渋谷慶一郎の再演
2025-11-07 08:36:41

渋谷慶一郎の「アンドロイド・オペラ」が感動の再演を果たす

渋谷慶一郎の「アンドロイド・オペラ」感動の幕が開く



2025年11月5日、渋谷慶一郎による最新作『ANDROID OPERA MIRROR ― Deconstruction and Rebirth ― 解体と再生』が、サントリーホールで華々しく上演されました。約2時間にわたる公演の終わりには、観客全体がスタンディングオベーションを送る感動の瞬間が訪れました。

このオペラは、アンドロイドが歌い、オーケストラや電子音、映像、さらには1200年の歴史を有する仏教音楽が融合した斬新な作品です。人間とテクノロジーの境界を問い直し、死生観を新たにする試みとして、東洋と西洋、伝統と革新が交錯します。これまでドバイ万博やパリ・シャトレ座でも上演され、今回の「解体と再生」バージョンでは、さらなる深みが与えられました。渋谷自身の亡き妻をモデルとした「アンドロイド・マリア」が初めてステージに登場し、彼女の歌唱は観客の心を打ちました。

ステージの多様性



62人の特別オーケストラや、4人の高野山の僧侶による声明、さらにリアルタイムでのAI会話など、多様な要素が融合する中、招待ゲストとして登場したグラミー賞受賞ベーシスト、シャーロット・ケンプ・ミュールの参加も大きな盛り上がりを見せました。

開演序盤、渋谷のエレクトロニクスによる『Overture(序曲)』が響く中、僧侶たちが声明を唱えながら入場し、オーケストラへの新たな期待感が高まります。その後、『BORDERLINE』が始まると、金管楽器の音色がホールに響き渡り、観客は驚嘆の声を上げました。AIによる歌詞も「かつて愛したあの世界はもうあなたのものじゃない」と、強いメッセージを送ります。

次の曲『The Decay of the Angel』では、三島由紀夫の遺作からインスパイアを受けた音楽が展開され、若い僧侶のソロが印象的な瞬間を演出しました。

アンドロイド・マリアの魅力



アンドロイド・マリアは、彼女の過去を学習したGPTプログラムによって、ステージ上でリアルタイムに渋谷と対話し始めました。その自然な会話に観客は驚き、感動が広がります。続いて、シャーロット・ケンプ・ミュールが登場し、エレクトロニクスとオーケストラによる『Recitativo 2(レチタティーボ2)』に参加。多様な音の重なりが、会場の空間を包み込みました。

繊細な瞬間の賜物



前半の締めくくりとして演奏された『Voices』では、渋谷がシンセサイザーを駆使してメロディを奏で、アンドロイド・マリアの即興の歌声が重なります。同時にケンプ・ミュールが朗読した詩は、幻想的な雰囲気を醸し出し、観客を魅了しました。
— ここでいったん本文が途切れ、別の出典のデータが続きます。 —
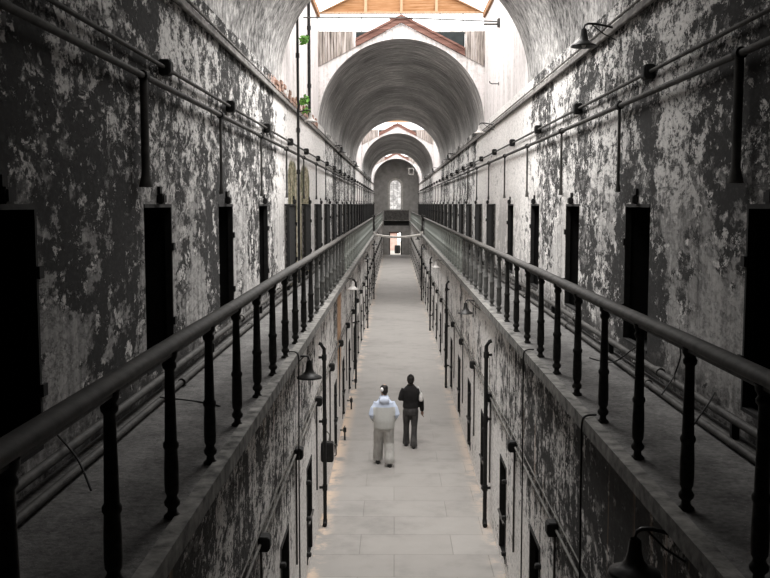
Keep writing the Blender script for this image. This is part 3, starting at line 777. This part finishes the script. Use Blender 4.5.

休憩中、アンドロイド・マリアによるマリーナ・ツヴェターエワの詩の朗読では、客席の静寂を引き立て、彼女の造形や動きが観客の心を掴みました。精巧なアンドロイドの存在感は、まさに人間性を感じさせるものでした。

後半の盛り上がり



後半が始まると、『MIRROR』が場内を暗転させ、重厚な電子音が鳴り響きます。僧侶たちが法螺貝の音を響かせ、会場は緊迫した雰囲気に包まれました。アンドロイド・マリアの「Let’s celebrate this new experience together」の呼びかけは、観客を一つにする力を発揮しました。

さらに、渋谷の優雅なソロ演奏や高野山僧侶たちの美しいハーモニーが、アンドロイド・マリアとともに展開します。この中で、「ヨーロッパの終焉」を象徴するような曲調が観客を驚かせ、この融合が新たな可能性を見せました。

最後の曲『Lust』では、「欲望の肯定」と「自己と他者の融合」をテーマにした美しい旋律が、アンドロイド・マリアと僧侶たちの壮大なパフォーマンスを引き立てます。音楽は次第にスローモーションのように減速し、作品全体が壮大なクライマックスへと向かいます。

公演の総括



カーテンコールでは、渋谷が全員を呼び込み感謝の意を示しました。特に、亡き妻への想いが込められた『for maria』のアレンジ版は深い感動を呼び起こし、最後には喝采と共に終了しました。これまでの創作を通じて、渋谷は生と死を超えた境界に挑んでいます。彼の音楽は、悲しみの中に希望を見出し、輪廻的な感覚を観客に問いかけた夜となったのです。

こうした感動的な体験が、次回2026年5月に大阪・フェスティバルホールで再演されることが決定し、さらなる期待が寄せられています。